=== What is expected ===
Copy out the lines that include the word "bump".

=== Data excerpt ===
------------

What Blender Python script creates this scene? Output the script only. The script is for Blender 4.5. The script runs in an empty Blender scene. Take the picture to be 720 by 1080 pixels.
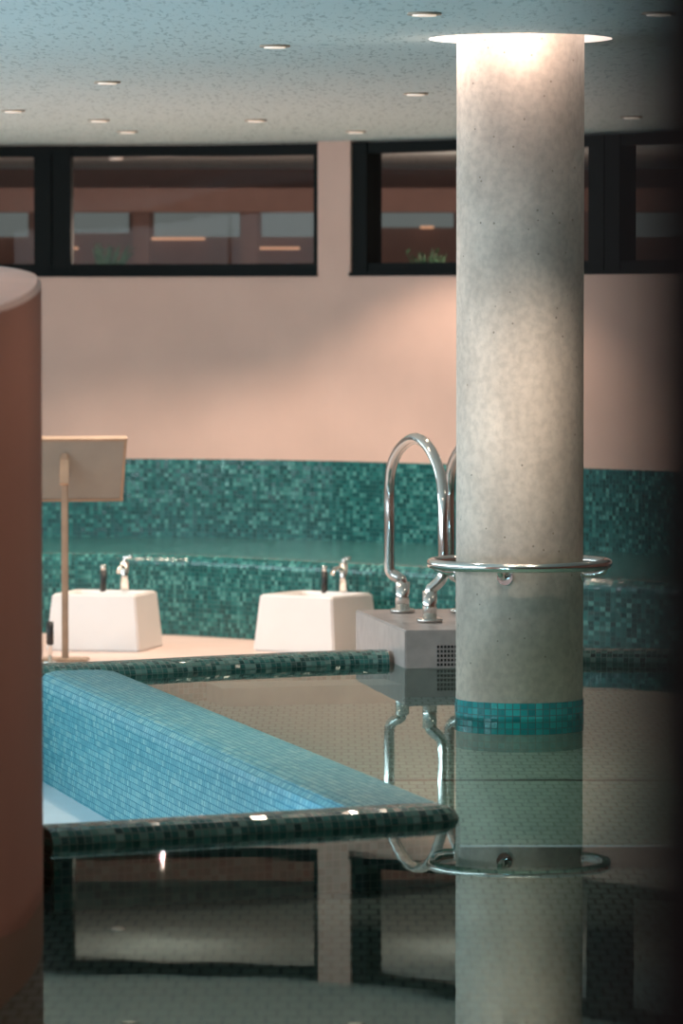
import bpy, bmesh, math, random
from mathutils import Vector, Matrix
random.seed(4)
F=4700.0; HC=1.62; YH=330.0; WZ=.03
sc=bpy.context.scene
col=sc.collection
def link(o,parent=None):
    col.objects.link(o)
    if parent: o.parent=parent
    return o
def empty(name,loc=(0,0,0)):
    e=bpy.data.objects.new(name,None); e.location=loc; e.empty_display_size=.1
    return link(e)
# ---------------------------------------------------------------- materials
def newmat(name):
    m=bpy.data.materials.new(name); m.use_nodes=True
    nt=m.node_tree; b=nt.nodes['Principled BSDF']
    return m,nt,b
def N(nt,t,**k):
    n=nt.nodes.new(t)
    for a,v in k.items(): setattr(n,a,v)
    return n
def simple(name,c,rough=.5,metal=0,emit=None,es=0,noise=0,nscale=8,bump=0,spec=.5):
    m,nt,b=newmat(name)
    b.inputs['Base Color'].default_value=(*c,1)
    b.inputs['Roughness'].default_value=rough; b.inputs['Metallic'].default_value=metal
    b.inputs['Specular IOR Level'].default_value=spec
    if emit:
        b.inputs['Emission Color'].default_value=(*emit,1); b.inputs['Emission Strength'].default_value=es
    tc=N(nt,'ShaderNodeTexCoord')
    if noise or bump:
        nz=N(nt,'ShaderNodeTexNoise'); nz.inputs['Scale'].default_value=nscale; nz.inputs['Detail'].default_value=6
        nt.links.new(tc.outputs['Object'],nz.inputs['Vector'])
        if noise:
            r=N(nt,'ShaderNodeValToRGB')
            r.color_ramp.elements[0].position=.3; r.color_ramp.elements[1].position=.7
            r.color_ramp.elements[0].color=(*[x*(1-noise) for x in c],1)
            r.color_ramp.elements[1].color=(*[min(1,x*(1+noise)) for x in c],1)
            nt.links.new(nz.outputs['Fac'],r.inputs['Fac']); nt.links.new(r.outputs['Color'],b.inputs['Base Color'])
        if bump:
            bp=N(nt,'ShaderNodeBump'); bp.inputs['Strength'].default_value=bump; bp.inputs['Distance'].default_value=.01
            nt.links.new(nz.outputs['Fac'],bp.inputs['Height']); nt.links.new(bp.outputs['Normal'],b.inputs['Normal'])
    return m
def tiles(name,cols,mortar,sx=.033,sy=.033,rough=.18,wob=.10,gap=.44,offs=0.0):
    m,nt,b=newmat(name); L=nt.links.new
    tc=N(nt,'ShaderNodeTexCoord')
    sc1=N(nt,'ShaderNodeVectorMath',operation='MULTIPLY'); sc1.inputs[1].default_value=(1/sx,1/sy,0)
    L(tc.outputs['UV'],sc1.inputs[0])
    vec=sc1.outputs[0]
    if offs:
        sp=N(nt,'ShaderNodeSeparateXYZ'); L(vec,sp.inputs[0])
        fl=N(nt,'ShaderNodeMath',operation='FLOOR'); L(sp.outputs['Y'],fl.inputs[0])
        ma=N(nt,'ShaderNodeMath',operation='MULTIPLY_ADD'); L(fl.outputs[0],ma.inputs[0]); ma.inputs[1].default_value=offs; L(sp.outputs['X'],ma.inputs[2])
        cb=N(nt,'ShaderNodeCombineXYZ'); L(ma.outputs[0],cb.inputs['X']); L(sp.outputs['Y'],cb.inputs['Y']); vec=cb.outputs[0]
    f=N(nt,'ShaderNodeVectorMath',operation='FLOOR'); L(vec,f.inputs[0])
    wn=N(nt,'ShaderNodeTexWhiteNoise',noise_dimensions='3D'); L(f.outputs[0],wn.inputs['Vector'])
    r=N(nt,'ShaderNodeValToRGB'); cr=r.color_ramp
    while len(cr.elements)<len(cols): cr.elements.new(.5)
    for i,c in enumerate(cols):
        cr.elements[i].position=i/(len(cols)-1); cr.elements[i].color=(*c,1)
    L(wn.outputs['Value'],r.inputs['Fac'])
    fr=N(nt,'ShaderNodeVectorMath',operation='FRACTION'); L(vec,fr.inputs[0])
    sb=N(nt,'ShaderNodeVectorMath',operation='SUBTRACT'); L(fr.outputs[0],sb.inputs[0]); sb.inputs[1].default_value=(.5,.5,0)
    ab=N(nt,'ShaderNodeVectorMath',operation='ABSOLUTE'); L(sb.outputs[0],ab.inputs[0])
    s2=N(nt,'ShaderNodeSeparateXYZ'); L(ab.outputs[0],s2.inputs[0])
    mx=N(nt,'ShaderNodeMath',operation='MAXIMUM'); L(s2.outputs['X'],mx.inputs[0]); L(s2.outputs['Y'],mx.inputs[1])
    gt=N(nt,'ShaderNodeMath',operation='GREATER_THAN'); L(mx.outputs[0],gt.inputs[0]); gt.inputs[1].default_value=gap
    mc=N(nt,'ShaderNodeMix',data_type='RGBA'); L(gt.outputs[0],mc.inputs['Factor']); L(r.outputs['Color'],mc.inputs['A']); mc.inputs['B'].default_value=(*mortar,1)
    L(mc.outputs['Result'],b.inputs['Base Color'])
    mr=N(nt,'ShaderNodeMath',operation='MULTIPLY_ADD'); L(gt.outputs[0],mr.inputs[0]); mr.inputs[1].default_value=.5; mr.inputs[2].default_value=rough
    L(mr.outputs[0],b.inputs['Roughness'])
    g=N(nt,'ShaderNodeNewGeometry')
    ctr=N(nt,'ShaderNodeVectorMath',operation='SUBTRACT'); L(wn.outputs['Color'],ctr.inputs[0]); ctr.inputs[1].default_value=(.5,.5,.5)
    scl=N(nt,'ShaderNodeVectorMath',operation='SCALE'); L(ctr.outputs[0],scl.inputs[0]); scl.inputs['Scale'].default_value=wob
    ad=N(nt,'ShaderNodeVectorMath',operation='ADD'); L(scl.outputs[0],ad.inputs[0]); L(g.outputs['Normal'],ad.inputs[1])
    nm=N(nt,'ShaderNodeVectorMath',operation='NORMALIZE'); L(ad.outputs[0],nm.inputs[0]); L(nm.outputs[0],b.inputs['Normal'])
    return m
def watermat(name,tint,bump=.008):
    m,nt,b=newmat(name); L=nt.links.new
    nt.nodes.remove(b); out=nt.nodes['Material Output']
    tr=N(nt,'ShaderNodeBsdfTransparent'); tr.inputs[0].default_value=(*tint,1)
    gl=N(nt,'ShaderNodeBsdfGlossy'); gl.inputs['Roughness'].default_value=.010; gl.inputs[0].default_value=(.61,.75,.735,1)
    fr=N(nt,'ShaderNodeFresnel'); fr.inputs['IOR'].default_value=1.33
    tc=N(nt,'ShaderNodeTexCoord'); nz=N(nt,'ShaderNodeTexNoise'); nz.inputs['Scale'].default_value=1.6; nz.inputs['Detail'].default_value=2
    L(tc.outputs['Object'],nz.inputs['Vector'])
    bp=N(nt,'ShaderNodeBump'); bp.inputs['Strength'].default_value=bump; bp.inputs['Distance'].default_value=.05
    L(nz.outputs['Fac'],bp.inputs['Height']); L(bp.outputs['Normal'],gl.inputs['Normal'])
    mx=N(nt,'ShaderNodeMixShader'); L(fr.outputs[0],mx.inputs[0]); L(tr.outputs[0],mx.inputs[1]); L(gl.outputs[0],mx.inputs[2])
    L(mx.outputs[0],out.inputs['Surface'])
    return m
def glassmat(name,tint,refl=.08):
    m,nt,b=newmat(name); L=nt.links.new
    nt.nodes.remove(b); out=nt.nodes['Material Output']
    tr=N(nt,'ShaderNodeBsdfTransparent'); tr.inputs[0].default_value=(*tint,1)
    gl=N(nt,'ShaderNodeBsdfGlossy'); gl.inputs['Roughness'].default_value=.01
    mx=N(nt,'ShaderNodeMixShader'); mx.inputs[0].default_value=refl; L(tr.outputs[0],mx.inputs[1]); L(gl.outputs[0],mx.inputs[2])
    L(mx.outputs[0],out.inputs['Surface']); return m

M_green=tiles('mosaic_green',[(.004,.060,.062),(.007,.085,.088),(.011,.12,.12),(.022,.17,.165),(.10,.33,.31)],(.025,.12,.118),.027,.027,wob=.08)
M_rim=tiles('mosaic_rim',[(.010,.05,.047),(.018,.10,.09),(.045,.18,.16),(.17,.32,.29)],(.14,.22,.20),.026,.024,rough=.14,wob=.22)
M_blue=tiles('mosaic_blue',[(.05,.25,.31),(.08,.30,.36),(.11,.35,.40),(.19,.42,.44)],(.03,.17,.23),.040,.024,rough=.45,offs=.5,wob=.10,gap=.43)
M_band=tiles('mosaic_band',[(.005,.13,.15),(.01,.2,.22),(.02,.28,.3)],(.02,.08,.09),.030,.026)
M_floor=tiles('pool_floor_tile',[(.11,.19,.18),(.15,.24,.225),(.20,.29,.27)],(.08,.145,.135),.055,.12,rough=.4,offs=.5,wob=.0,gap=.42)
M_floor_d=tiles('pool_floor_tile_darkened',[(.035,.06,.056),(.055,.085,.078),(.08,.115,.105)],(.02,.034,.03),.055,.12,rough=.4,offs=.5,wob=.0,gap=.42)  # darkened copy of the shallow tile; deep water's darkness is put into colour
M_deck=simple('deck_pink',(.72,.56,.50),.45,noise=.06,nscale=3)
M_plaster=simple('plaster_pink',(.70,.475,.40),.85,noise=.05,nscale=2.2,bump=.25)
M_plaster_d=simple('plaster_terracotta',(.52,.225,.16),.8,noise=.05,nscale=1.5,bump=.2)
M_plaster_b=simple('plaster_brown',(.30,.13,.09),.8,noise=.06,nscale=1.5,bump=.2)
M_cap=simple('plaster_cap',(.88,.60,.52),.7,noise=.04)
M_frame=simple('window_frame_black',(.004,.006,.006),.6,spec=.15)
M_steel=simple('stainless_steel',(.84,.81,.77),.12,1.0)
M_white=simple('white_ceramic',(.90,.87,.84),.3,noise=.02,nscale=4)
M_wood=simple('pale_wood',(.40,.27,.18),.5,noise=.12,nscale=9)
M_panel=simple('sign_board_back',(.30,.28,.24),.5,noise=.05)
M_stone=simple('podium_stone',(.42,.385,.37),.35,noise=.12,nscale=14)
M_black=simple('black_plastic',(.02,.022,.024),.35)
M_leaf=simple('leaf_green',(.09,.22,.12),.6,noise=.3,nscale=20)
M_dark=simple('dark_brown_paint',(.06,.016,.015),.8,noise=.1)
M_lamp=simple('lamp_glow',(1,1,1),.5,emit=(1,.76,.56),es=.6)
M_cove=simple('cove_glow',(1,1,1),.5,emit=(1,.84,.76),es=1.05)
M_trimw=simple('downlight_trim',(.45,.36,.28),.4)
M_water=watermat('pool_water',(.82,.95,.93))
M_glass=glassmat('window_glass',(.84,.84,.83),.012)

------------

=== Written answer ===
def simple(name,c,rough=.5,metal=0,emit=None,es=0,noise=0,nscale=8,bump=0,spec=.5):
    if noise or bump:
        if bump:
            bp=N(nt,'ShaderNodeBump'); bp.inputs['Strength'].default_value=bump; bp.inputs['Distance'].default_value=.01
def watermat(name,tint,bump=.008):
    bp=N(nt,'ShaderNodeBump'); bp.inputs['Strength'].default_value=bump; bp.inputs['Distance'].default_value=.05
M_plaster=simple('plaster_pink',(.70,.475,.40),.85,noise=.05,nscale=2.2,bump=.25)
M_plaster_d=simple('plaster_terracotta',(.52,.225,.16),.8,noise=.05,nscale=1.5,bump=.2)
M_plaster_b=simple('plaster_brown',(.30,.13,.09),.8,noise=.06,nscale=1.5,bump=.2)